Bürokrasiden şikayet eden belediye başkanı, "Bir genel müdür milletvekiline, ‘Ya ne var milletvekili’ diyor. Veya sekreteri ağzında sakız, ‘Genel müdür şimdi müsait değil.’ Ağzının ortasına bir tane geçireceksin. O, belki sırf o... dan sekreter olmuş oraya" dedi.
Türkiye Taşkömürü Kurumu (TTK) tarafından belediyeye yeşil alan yapılması için tahsis edilen yeri, 350 kişiye istihdam sağlayacak sanayi bölgesine çevirmesi nedeniyle mahkemeye verilmesine tepki gösteren Bektaş, şöyle konuştu:
"Zonguldak’ta bence en büyük suçlu, siyasetçilerin atadığı bürokratlardır. Bir şeyi engellemeye çalışan, yasaları halkın menfaatine değil de, halkı sıkıntıya sokacak şekilde değerlendiren bürokratlar. İçim yanıyor. Şu memlekette bir şeyler değişsin istiyorsunuz, bir şeyler gelişsin istiyorsunuz, işsizlik azalsın, insanların kapısının önü açılsın istiyorsunuz. Adam diyor ki; ‘Yok kardeşim bu dolguyu sen yapmadın, TTK yaptırdı.’ İşin kötü tarafı buraya atamayla gelmiş, 2-3-4 sene duracak devletin memuru, apar topar o raporu lehimize veya aleyhimize zart diye Ankara’ya yolluyor. Ankara’dan olumsuz yazı çıkıyor."
Ali Bektaş şöyle devam etti:
"Memurların hepsi 657 sayılı devlet memuru. Sabah gelecekler, akşama kadar lak laklarını yapacaklar. Yok böyle birşey. Bırakın bu şehrin önünü tıkamayın. Ben bir iktidar partisinin belediye başkanı olarak eğer bunu çözemiyorsam, düşünün bu memleketin halini. TTK Genel Müdürü, ‘Biz size yeşil alan olarak devrettik, siz burayı nasıl sanayi olarak verebilirsiniz?’ diye bana dava açıyor. Çek elini be bürokrat müdür. Çekin elinizi bu şehrin üzerinden. Bizim çoluk çocuğumuz aç, işsiz, gurbete gidiyor. 350 kişiye istihdam sağlayacağız burada. Sizin umrunuzda olmayabilir. Çekin pis ellerinizi bu memleketin üzerinden. Biz gelişmek istiyoruz, biz bu memlekette işsiz bırakmak istemiyoruz, açıkta insan bırakmak istemiyoruz, gariban insan bırakmak istemiyoruz, kesmeyin önümüzü. Yazıklar olsun...
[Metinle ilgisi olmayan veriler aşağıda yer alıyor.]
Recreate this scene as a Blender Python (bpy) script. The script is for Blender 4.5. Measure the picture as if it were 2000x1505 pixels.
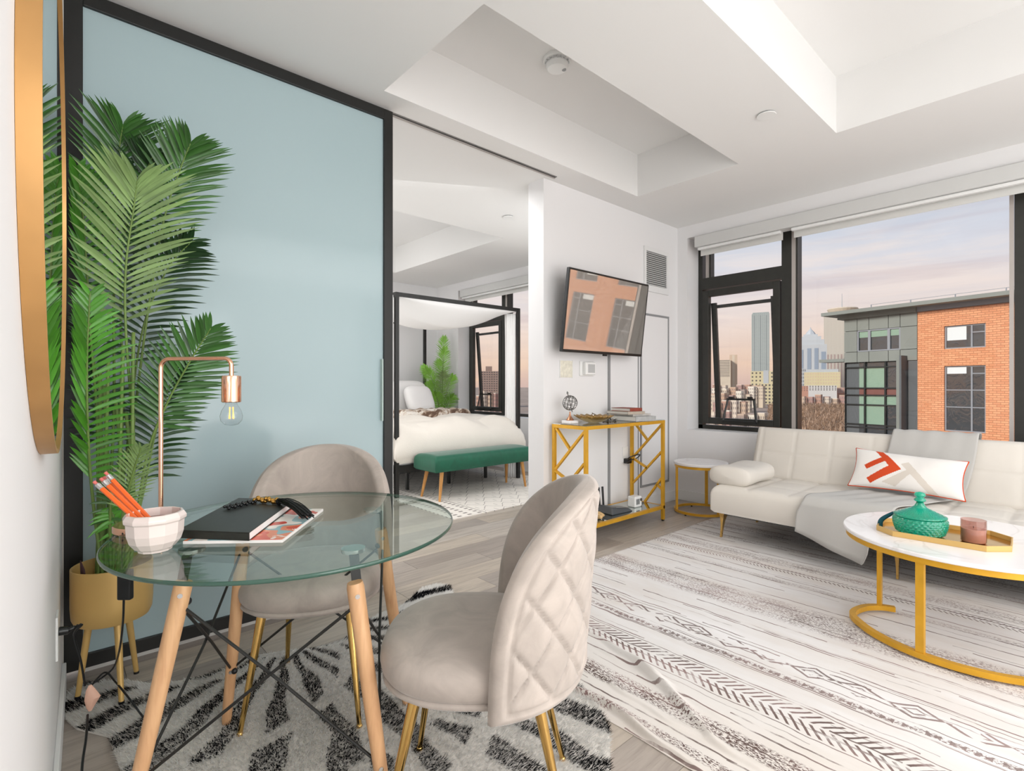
import bpy, math, random
import numpy as np
from mathutils import Vector, Matrix
random.seed(7); rng = np.random.RandomState(7)
for o in list(bpy.data.objects): bpy.data.objects.remove(o)
SC = bpy.context.scene; COL = SC.collection; PI = math.pi
sin, cos, rad = math.sin, math.cos, math.radians

# ---------------------------------------------------------------- camera
EYE = 1.15; FPX = 1015.0; TH = rad(48.07)
FW = (cos(TH), sin(TH)); RT = (sin(TH), -cos(TH))
cd = bpy.data.cameras.new('camera'); cam = bpy.data.objects.new('camera', cd); COL.objects.link(cam)
cam.location = (0, 0, EYE); cam.rotation_euler = (PI/2, 0, TH-PI/2)
cd.sensor_width = 36; cd.lens = FPX/2000*36; cd.clip_start = 0.01; cd.clip_end = 9000
SC.camera = cam
SC.view_settings.view_transform = 'Standard'; SC.view_settings.look = 'None'
SC.view_settings.gamma = 1; SC.view_settings.use_curve_mapping = False
SC.view_settings.exposure = 0.22

def D(px, py, dep):                       # surveyed point: photo pixel + distance -> place in the flat
    r = (px-1000)/FPX
    return ((FW[0]+r*RT[0])*dep, (FW[1]+r*RT[1])*dep, EYE+(752-py)/FPX*dep)
def Zp(px, py, z):
    return D(px, py, (EYE-z)*FPX/(py-752))

def lin(c):
    if isinstance(c, str):
        c = [int(c[i:i+2], 16)/255 for i in (0, 2, 4)]
    return tuple((x/12.92 if x <= .04045 else ((x+.055)/1.055)**2.4) for x in c[:3])

# ---------------------------------------------------------------- node expressions
class NT:
    def __init__(s, nt): s.t = nt; s.n = nt.nodes; s.l = nt.links
    def new(s, ty, **k):
        n = s.n.new(ty)
        for a, b in k.items(): setattr(n, a, b)
        return n
    def put(s, sock, v):
        if isinstance(v, E): s.l.new(v.o, sock)
        elif isinstance(v, bpy.types.NodeSocket): s.l.new(v, sock)
        else: sock.default_value = v
    def math(s, op, *a):
        n = s.new('ShaderNodeMath', operation=op)
        for i, v in enumerate(a): s.put(n.inputs[i], v)
        return E(s, n.outputs[0])
    def mix(s, f, a, b):
        n = s.new('ShaderNodeMix', data_type='RGBA'); s.put(n.inputs[0], f)
        for i, v in ((6, a), (7, b)):
            if isinstance(v, tuple): v = (*v[:3], 1)
            s.put(n.inputs[i], v)
        return n.outputs[2]
    def noise(s, vec=None, scale=5, detail=2, rough=.5, dist=0, out=0):
        n = s.new('ShaderNodeTexNoise'); n.inputs['Scale'].default_value = scale
        n.inputs['Detail'].default_value = detail; n.inputs['Roughness'].default_value = rough
        n.inputs['Distortion'].default_value = dist
        if vec is not None: s.l.new(vec, n.inputs['Vector'])
        return E(s, n.outputs[out])
    def coords(s, kind='Object'):
        if not hasattr(s, '_tc'): s._tc = s.new('ShaderNodeTexCoord')
        v = s._tc.outputs[kind]; x = s.new('ShaderNodeSeparateXYZ'); s.l.new(v, x.inputs[0])
        return v, E(s, x.outputs[0]), E(s, x.outputs[1]), E(s, x.outputs[2])
    def vec(s, x, y, z):
        n = s.new('ShaderNodeCombineXYZ')
        for i, v in enumerate((x, y, z)): s.put(n.inputs[i], v)
        return n.outputs[0]
    def ramp(s, f, stops, interp='LINEAR'):
        n = s.new('ShaderNodeValToRGB'); n.color_ramp.interpolation = interp
        e = n.color_ramp.elements
        while len(e) > 1: e.remove(e[-1])
        for i, (p, c) in enumerate(stops):
            k = e[0] if i == 0 else e.new(p)
            k.position = p; k.color = (*c[:3], 1)
        s.put(n.inputs[0], f); return n.outputs[0]
    def bump(s, h, strength=.3, dist=.01):
        n = s.new('ShaderNodeBump'); n.inputs['Strength'].default_value = strength
        n.inputs['Distance'].default_value = dist; s.put(n.inputs['Height'], h); return n.outputs[0]
class E:
    def __init__(s, t, o): s.t = t; s.o = o
    def m(s, op, *a): return s.t.math(op, s, *a)
    def __add__(s, b): return s.m('ADD', b)
    __radd__ = __add__
    def __sub__(s, b): return s.m('SUBTRACT', b)
    def __rsub__(s, b): return s.t.math('SUBTRACT', b, s)
    def __mul__(s, b): return s.m('MULTIPLY', b)
    __rmul__ = __mul__
    def __truediv__(s, b): return s.m('DIVIDE', b)
    def __gt__(s, b): return s.m('GREATER_THAN', b)
    def __lt__(s, b): return s.m('LESS_THAN', b)
    def abs(s): return s.m('ABSOLUTE')
    def fract(s): return s.m('FRACT')
    def floor(s): return s.m('FLOOR')
    def sin(s): return s.m('SINE')
    def max(s, b): return s.m('MAXIMUM', b)
    def min(s, b): return s.m('MINIMUM', b)
    def near(s, c, w): return (s-c).abs() < w          # 1 inside c +- w
    def sm(s, a, b):                                    # smoothstep
        n = s.t.new('ShaderNodeMapRange', interpolation_type='SMOOTHSTEP')
        s.t.put(n.inputs[0], s); n.inputs[1].default_value = a; n.inputs[2].default_value = b
        return E(s.t, n.outputs[0])

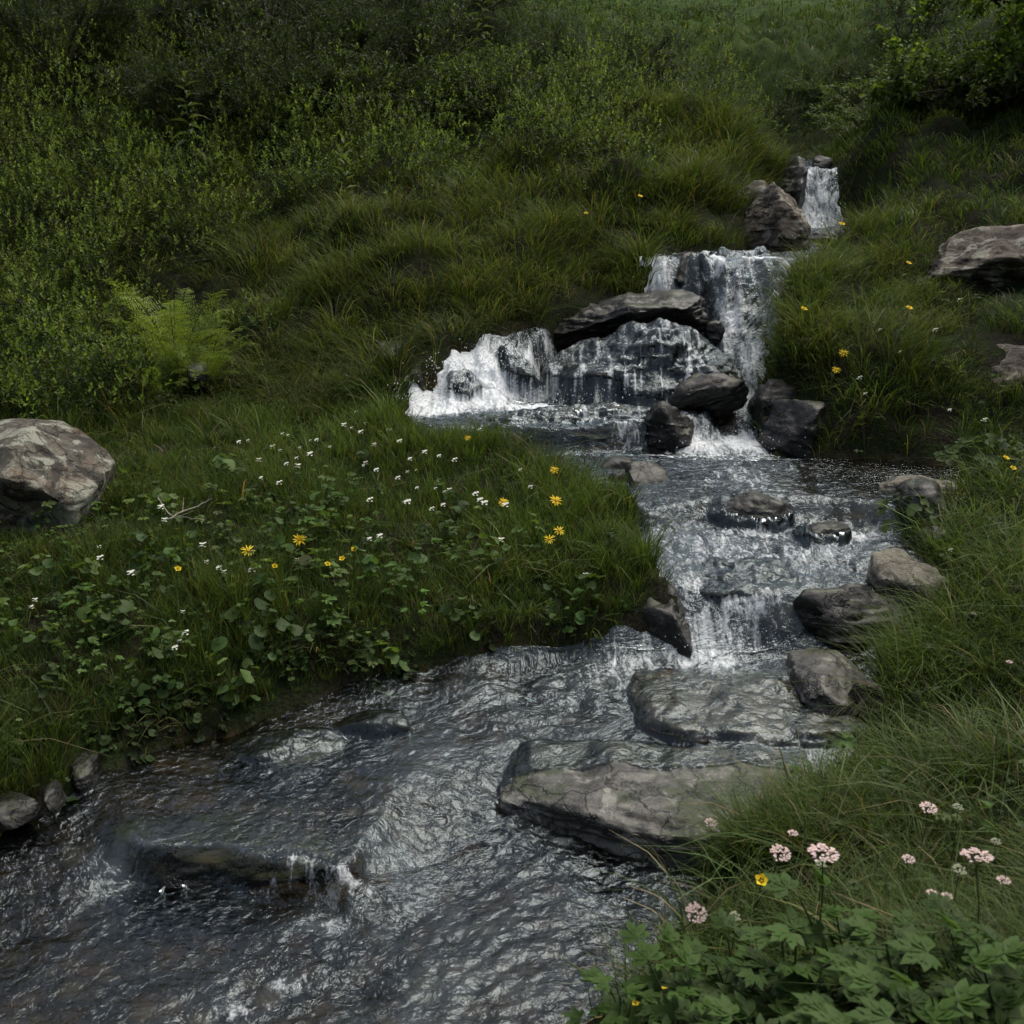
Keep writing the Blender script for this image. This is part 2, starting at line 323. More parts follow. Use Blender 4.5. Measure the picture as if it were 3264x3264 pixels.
M_rock_pale = rock_mat('pale_rock', (.12, .11, .09), (.30, .285, .24), (.24, .24, .17), .4, 0, 0, 1.6)
M_rock_brown = rock_mat('brown_rock', (.055, .047, .038), (.165, .145, .12), (.23, .225, .19), .65, .35)
M_rock_wet = rock_mat('wet_dark_rock', (.007, .0065, .0055), (.024, .023, .020), (.045, .045, .036), .25, 0, .9, 1.4, .25)
M_rock_slab = rock_mat('wet_grey_slab', (.045, .044, .040), (.16, .157, .14), (.24, .235, .21), .45, 0, 1.2, 1.2, .1)
M_rock_tan = rock_mat('tan_bedrock', (.08, .065, .042), (.23, .20, .15), (.28, .26, .22), .4, .5, .7, .8, .05)

def water_mat():
    m, t, p, out = new_mat('stream_water'); t.nodes.remove(p)
    fl = t.nodes.new('ShaderNodeAttribute'); fl.attribute_name = 'flow'
    fo = t.nodes.new('ShaderNodeAttribute'); fo.attribute_name = 'foam'
    tu = t.nodes.new('ShaderNodeAttribute'); tu.attribute_name = 'rough'
    tc = t.nodes.new('ShaderNodeTexCoord')
    mp = t.nodes.new('ShaderNodeMapping'); mp.inputs['Scale'].default_value = (.8, 1.0, 1); t.links.new(fl.outputs['Vector'], mp.inputs[0])
    na = noise(t, mp.outputs[0], 40, 3, .55, .8); nb = noise(t, tc.outputs['Object'], 95, 3, .6, .6)
    b1 = node(t, 'ShaderNodeBump', Strength=1.0, Distance=.012); t.links.new(na.outputs[0], b1.inputs['Height'])
    nl = noise(t, tc.outputs['Object'], 2.6, 3, .6, .8); rl = ramp(t, nl.outputs[0], [(.34, (.5,) * 3), (.62, (1,) * 3)]); t.links.new(rl.outputs[0], b1.inputs['Strength'])
    ml = t.nodes.new('ShaderNodeMapping'); ml.inputs['Scale'].default_value = (3.2, .5, 1); t.links.new(fl.outputs['Vector'], ml.inputs[0])
    ns = noise(t, ml.outputs[0], 14, 3, .55, .5); b0 = node(t, 'ShaderNodeBump', Strength=.16, Distance=.006); t.links.new(ns.outputs[0], b0.inputs['Height']); t.links.new(b0.outputs[0], b1.inputs['Normal'])
    b2 = node(t, 'ShaderNodeBump', Strength=.2, Distance=.004); t.links.new(nb.outputs[0], b2.inputs['Height']); t.links.new(b1.outputs[0], b2.inputs['Normal'])
    fr = node(t, 'ShaderNodeFresnel', IOR=1.55); t.links.new(b2.outputs[0], fr.inputs['Normal'])
    gl = node(t, 'ShaderNodeBsdfGlossy', Roughness=.07); gl.inputs['Color'].default_value = (.78, .90, .97, 1); t.links.new(b2.outputs[0], gl.inputs['Normal'])
    tp = t.nodes.new('ShaderNodeBsdfTransparent'); tp.inputs['Color'].default_value = (.72, .72, .62, 1)
    # air bubbles and suspended silt make the body of fast water slightly milky
    df = t.nodes.new('ShaderNodeBsdfDiffuse'); df.inputs['Color'].default_value = (.20, .245, .26, 1)
    mb = t.nodes.new('ShaderNodeMixShader'); t.links.new(tu.outputs['Fac'], mb.inputs[0]); t.links.new(tp.outputs[0], mb.inputs[1]); t.links.new(df.outputs[0], mb.inputs[2])
    ms = t.nodes.new('ShaderNodeMixShader'); t.links.new(fr.outputs[0], ms.inputs[0]); t.links.new(mb.outputs[0], ms.inputs[1]); t.links.new(gl.outputs[0], ms.inputs[2])
    # white water in streaks along the flow
    mp2 = t.nodes.new('ShaderNodeMapping'); mp2.inputs['Scale'].default_value = (1, .34, 1); t.links.new(fl.outputs['Vector'], mp2.inputs[0])
    nc = noise(t, mp2.outputs[0], 34, 6, .72, .7); nd = noise(t, tc.outputs['Object'], 70, 4, .7, .5)
    ad = node(t, 'ShaderNodeMath', operation='MULTIPLY_ADD'); t.links.new(nd.outputs[0], ad.inputs[0]); ad.inputs[1].default_value = .45; t.links.new(nc.outputs[0], ad.inputs[2])
    a2 = node(t, 'ShaderNodeMath', operation='ADD'); t.links.new(ad.outputs[0], a2.inputs[0]); t.links.new(fo.outputs['Fac'], a2.inputs[1])
    fr2 = ramp(t, a2.outputs[0], [(.0, (0,0,0)), (1, (1,1,1))])
    mr = node(t, 'ShaderNodeMapRange'); mr.inputs['From Min'].default_value = 1.10; mr.inputs['From Max'].default_value = 1.42; t.links.new(a2.outputs[0], mr.inputs['Value'])
    wd = node(t, 'ShaderNodeBsdfPrincipled', Roughness=.35); wd.inputs['Base Color'].default_value = (.72, .76, .78, 1)
    t.links.new(b2.outputs[0], wd.inputs['Normal'])
    mf = t.nodes.new('ShaderNodeMixShader'); t.links.new(mr.outputs[0], mf.inputs[0]); t.links.new(ms.outputs[0], mf.inputs[1]); t.links.new(wd.outputs[0], mf.inputs[2])
    t.links.new(mf.outputs[0], out.inputs[0])
    return m
M_water = water_mat()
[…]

...Bürokrat takımları bu memleketi yönetiyor. O takımların istediği kanunlar çıkıyor. O takımlar istedikleri gibi maaş alıyorlar. O müsteşarlar, genel müdürler falan. Ne genel müdürler var. Bir genel müdür milletvekiline, ‘Ya ne var milletvekili’ diyor. Veya sekreteri ağzında sakız, ‘Genel müdür şimdi müsait değil.’ Ağzının ortasına bir tane geçireceksin. Gidin o cıvıklığı görürsünüz orada. Vallahi görürsünüz. Ben 10 bin kişinin oyuyla gelmişim. O, belki sırf o... dan sekreter olmuş oraya. O kadar kızıyorum ki. Aşamıyoruz. Bazen milletvekili de aşamıyor. Onlar zannediyorlar ki bilgi sahibi olmayan siyasetçi, çalıştığı elemanın söylediğine inanır. Ben milletvekili olayım beni kandırsın bakalım genel müdür."